Informal course description
This doesn't replace the synopsis (which formally describes the examinable content of the course). But often the synopsis is a bit cryptic until after you've studied the material, and I hope that an informal course description might help you to see what you can look forward to later in the term.
The idea of a limit is fundamental and pervasive in maths. Precise definitions of limits, in different circumstances, underpin the area traditionally known as (mathematical) analysis. The first main aim of this course is to define what it means for a sequence of real numbers to converge to a limit.

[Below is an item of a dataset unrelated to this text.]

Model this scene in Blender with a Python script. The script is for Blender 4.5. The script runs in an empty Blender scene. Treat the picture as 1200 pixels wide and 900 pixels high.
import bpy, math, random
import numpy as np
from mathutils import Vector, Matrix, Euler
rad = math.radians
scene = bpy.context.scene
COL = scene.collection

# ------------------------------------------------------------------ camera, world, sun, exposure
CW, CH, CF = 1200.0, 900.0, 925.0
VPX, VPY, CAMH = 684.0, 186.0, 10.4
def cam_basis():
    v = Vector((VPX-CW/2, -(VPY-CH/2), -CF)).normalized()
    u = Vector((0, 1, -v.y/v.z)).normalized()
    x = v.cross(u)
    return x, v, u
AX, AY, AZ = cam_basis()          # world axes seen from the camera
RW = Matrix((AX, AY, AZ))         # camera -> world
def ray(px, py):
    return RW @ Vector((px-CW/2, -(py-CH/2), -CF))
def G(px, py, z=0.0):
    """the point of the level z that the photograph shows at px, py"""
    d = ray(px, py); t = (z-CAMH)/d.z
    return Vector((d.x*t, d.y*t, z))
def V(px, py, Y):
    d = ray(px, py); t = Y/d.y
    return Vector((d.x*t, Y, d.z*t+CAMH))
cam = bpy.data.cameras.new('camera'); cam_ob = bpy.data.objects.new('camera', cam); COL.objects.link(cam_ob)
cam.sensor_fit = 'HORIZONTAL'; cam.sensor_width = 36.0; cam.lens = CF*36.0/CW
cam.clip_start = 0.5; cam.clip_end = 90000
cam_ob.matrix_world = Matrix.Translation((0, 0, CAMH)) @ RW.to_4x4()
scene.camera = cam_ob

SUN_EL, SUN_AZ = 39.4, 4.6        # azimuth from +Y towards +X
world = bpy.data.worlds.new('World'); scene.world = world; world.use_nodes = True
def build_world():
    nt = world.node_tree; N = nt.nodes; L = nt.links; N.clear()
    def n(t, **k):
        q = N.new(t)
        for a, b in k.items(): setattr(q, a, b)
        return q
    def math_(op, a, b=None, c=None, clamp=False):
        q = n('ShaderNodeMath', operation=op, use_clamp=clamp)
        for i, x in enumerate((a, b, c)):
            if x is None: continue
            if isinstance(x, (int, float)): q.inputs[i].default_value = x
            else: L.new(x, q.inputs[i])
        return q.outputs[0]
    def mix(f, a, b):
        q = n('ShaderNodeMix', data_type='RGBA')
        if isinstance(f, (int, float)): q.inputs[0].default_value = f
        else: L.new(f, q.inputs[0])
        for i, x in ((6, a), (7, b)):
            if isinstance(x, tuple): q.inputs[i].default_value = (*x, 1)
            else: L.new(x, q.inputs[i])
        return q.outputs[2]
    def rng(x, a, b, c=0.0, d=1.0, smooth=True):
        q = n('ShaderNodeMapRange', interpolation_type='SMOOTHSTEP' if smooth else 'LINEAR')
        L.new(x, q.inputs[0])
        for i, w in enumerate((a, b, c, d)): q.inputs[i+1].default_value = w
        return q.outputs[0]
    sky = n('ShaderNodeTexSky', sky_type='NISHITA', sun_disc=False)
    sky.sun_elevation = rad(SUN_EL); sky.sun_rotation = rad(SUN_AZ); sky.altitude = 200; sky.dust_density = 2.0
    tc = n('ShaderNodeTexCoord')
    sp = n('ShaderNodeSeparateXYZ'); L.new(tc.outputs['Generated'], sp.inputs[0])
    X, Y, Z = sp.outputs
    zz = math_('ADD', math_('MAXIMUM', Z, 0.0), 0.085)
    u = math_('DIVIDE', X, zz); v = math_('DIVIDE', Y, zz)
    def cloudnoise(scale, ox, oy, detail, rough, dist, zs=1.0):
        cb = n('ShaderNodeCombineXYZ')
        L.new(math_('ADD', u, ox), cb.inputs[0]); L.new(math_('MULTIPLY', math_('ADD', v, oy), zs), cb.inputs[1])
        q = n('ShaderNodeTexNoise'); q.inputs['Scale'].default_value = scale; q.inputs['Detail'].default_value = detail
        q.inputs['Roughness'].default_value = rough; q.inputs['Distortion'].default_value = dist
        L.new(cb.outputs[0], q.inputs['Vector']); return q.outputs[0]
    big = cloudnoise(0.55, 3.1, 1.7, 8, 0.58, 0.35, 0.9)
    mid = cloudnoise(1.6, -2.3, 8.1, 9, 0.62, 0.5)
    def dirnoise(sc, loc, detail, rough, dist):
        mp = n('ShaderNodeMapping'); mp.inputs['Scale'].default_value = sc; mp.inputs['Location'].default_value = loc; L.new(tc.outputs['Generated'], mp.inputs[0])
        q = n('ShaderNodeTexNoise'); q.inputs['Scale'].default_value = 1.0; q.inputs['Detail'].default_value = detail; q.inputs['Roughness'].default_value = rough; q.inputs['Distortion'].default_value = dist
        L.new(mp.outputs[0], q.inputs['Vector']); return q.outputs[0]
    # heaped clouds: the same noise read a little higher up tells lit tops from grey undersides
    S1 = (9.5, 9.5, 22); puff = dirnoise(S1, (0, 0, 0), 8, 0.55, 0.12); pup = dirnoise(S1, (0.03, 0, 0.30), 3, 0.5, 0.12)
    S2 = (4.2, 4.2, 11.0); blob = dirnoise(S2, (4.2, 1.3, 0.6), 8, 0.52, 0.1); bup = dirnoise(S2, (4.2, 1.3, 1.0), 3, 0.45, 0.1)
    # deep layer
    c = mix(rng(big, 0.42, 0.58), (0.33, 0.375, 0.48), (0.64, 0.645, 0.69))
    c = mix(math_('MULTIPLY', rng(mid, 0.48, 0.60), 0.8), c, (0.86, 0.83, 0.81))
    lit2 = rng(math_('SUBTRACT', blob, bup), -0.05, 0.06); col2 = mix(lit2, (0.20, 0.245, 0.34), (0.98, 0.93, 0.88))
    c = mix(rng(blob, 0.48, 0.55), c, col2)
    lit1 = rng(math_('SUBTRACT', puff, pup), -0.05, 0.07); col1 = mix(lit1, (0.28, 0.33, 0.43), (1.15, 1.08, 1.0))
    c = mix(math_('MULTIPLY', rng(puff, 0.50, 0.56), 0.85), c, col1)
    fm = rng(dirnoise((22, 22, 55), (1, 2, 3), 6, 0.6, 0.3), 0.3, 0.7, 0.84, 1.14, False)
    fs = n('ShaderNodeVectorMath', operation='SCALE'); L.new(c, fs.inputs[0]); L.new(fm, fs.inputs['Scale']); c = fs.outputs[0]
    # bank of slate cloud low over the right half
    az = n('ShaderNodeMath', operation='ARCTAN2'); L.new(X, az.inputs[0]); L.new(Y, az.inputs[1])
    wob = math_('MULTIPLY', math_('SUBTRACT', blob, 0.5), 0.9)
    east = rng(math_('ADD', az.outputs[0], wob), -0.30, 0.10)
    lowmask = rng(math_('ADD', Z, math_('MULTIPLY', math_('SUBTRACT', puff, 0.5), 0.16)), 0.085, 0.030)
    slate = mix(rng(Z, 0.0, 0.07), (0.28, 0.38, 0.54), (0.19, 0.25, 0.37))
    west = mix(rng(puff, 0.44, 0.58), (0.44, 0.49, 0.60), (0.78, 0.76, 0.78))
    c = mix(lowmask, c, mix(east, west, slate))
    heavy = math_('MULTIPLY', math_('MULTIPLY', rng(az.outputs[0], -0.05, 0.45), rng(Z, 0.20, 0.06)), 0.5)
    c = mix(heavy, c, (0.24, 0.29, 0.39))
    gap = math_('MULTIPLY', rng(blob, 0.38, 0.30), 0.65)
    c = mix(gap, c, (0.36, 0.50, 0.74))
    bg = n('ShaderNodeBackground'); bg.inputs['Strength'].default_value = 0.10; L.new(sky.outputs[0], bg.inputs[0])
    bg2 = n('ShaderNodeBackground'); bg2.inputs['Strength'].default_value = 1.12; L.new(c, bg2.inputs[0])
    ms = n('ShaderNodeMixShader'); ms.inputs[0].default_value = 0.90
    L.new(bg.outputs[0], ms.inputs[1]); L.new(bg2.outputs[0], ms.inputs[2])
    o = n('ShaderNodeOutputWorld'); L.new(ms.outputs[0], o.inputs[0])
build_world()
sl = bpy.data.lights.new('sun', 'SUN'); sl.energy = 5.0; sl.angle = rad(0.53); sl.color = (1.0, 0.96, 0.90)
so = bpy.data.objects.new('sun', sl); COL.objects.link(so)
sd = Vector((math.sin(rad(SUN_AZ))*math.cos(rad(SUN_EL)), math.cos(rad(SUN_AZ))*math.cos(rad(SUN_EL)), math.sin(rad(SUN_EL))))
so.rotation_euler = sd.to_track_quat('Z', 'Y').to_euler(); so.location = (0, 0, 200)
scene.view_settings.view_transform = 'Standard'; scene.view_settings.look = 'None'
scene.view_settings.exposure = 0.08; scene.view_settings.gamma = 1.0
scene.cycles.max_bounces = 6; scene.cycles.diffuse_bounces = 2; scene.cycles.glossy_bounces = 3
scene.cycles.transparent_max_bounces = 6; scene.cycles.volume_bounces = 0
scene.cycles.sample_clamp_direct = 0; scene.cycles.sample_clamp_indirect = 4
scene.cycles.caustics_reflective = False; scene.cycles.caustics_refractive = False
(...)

We'll start by studying the real numbers in detail. We'll identify their key properties, and see how from a relatively short list of these properties we can go on to deduce familiar facts such as that if \(ab = 0\) then \(a = 0\) or \(b = 0\), and if \(a\) is a real number then \(a^2 \geq 0\).
We'll go on to define convergence of a sequence of real numbers, and the related notion of a convergent series. It was around two centuries ago that mathematicians identified these definitions, which fit with our intuition but also allow us to give rigorous proofs of the properties we expect of limits and infinite sums.
We'll explore some useful strategies for determining whether a series converges, and then conclude the course by studying power series, which are a specific type of infinite sum. This will allow us to define and study familiar functions such as the exponential, sine and cosine functions.
This course leads on to Analysis II and Analysis III later in the year (of course), but will also feed into lots of later courses too. In addition, it will give you an opportunity to develop useful 'habits of mind' regarding rigorous proof.